Compare simulated model answers that sound polished against the evidence needed to decide whether they are actually correct. The tool separates fluency, confidence, correctness, and verification.

tools/confidence-is-not-truth-explorer/

Live preview · launch for the interactive version

§ A · What it makes visible

what the screen literally shows
Fig. 01

Fluency is a surface signal

Polished wording, citations, percentages, and orderly steps can make an answer feel reliable before anyone checks it.

Fig. 02

Confidence is not correctness

A confidence meter can be high even when the citation is invented, the historical claim overreaches, or the math contains one hidden error.

Fig. 03

Evidence changes the conversation

Participants reveal the evidence, write a claim, and name what a human needs to verify before using the answer.

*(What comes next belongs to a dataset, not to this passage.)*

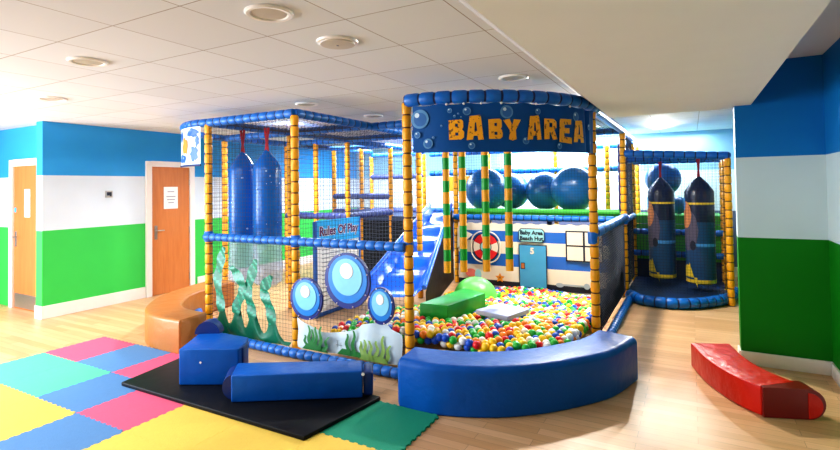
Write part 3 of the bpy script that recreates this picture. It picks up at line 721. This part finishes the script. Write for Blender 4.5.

§ B · How to investigate it

run it like an experiment, not a toy

Treat each confident answer as a claim, not a conclusion.

01 · Choose a case

Start with the fake answer

Read the simulated model answer before revealing the correction. Notice what makes it feel trustworthy.

made-up citation, false history claim, math error, image miss
02 · Predict before reveal

Separate confidence from truth

Mark whether the answer sounds confident and whether you think it is actually correct. Keep those judgments separate.

sounds confident: yes · actually correct: unsure
03 · Reveal evidence

Find the exact failure

Use the evidence panel to identify the unsupported source, wrong step, overclaim, or missed visual detail.

2(x + 3) becomes 2x + 6, not 2x + 3
04 · Write a classroom question

Turn checking into a habit

Save an observation that explains what a student, editor, or teacher would need to verify next.

What would count as evidence before using this answer?

§ C · Debrief questions

after the investigation
What made the answer feel trustworthy before you checked it?
Which part was false, unsupported, incomplete, or overconfident?
What would a student need to verify before reusing this answer?
How should classrooms reward evidence checking, not just quick answers?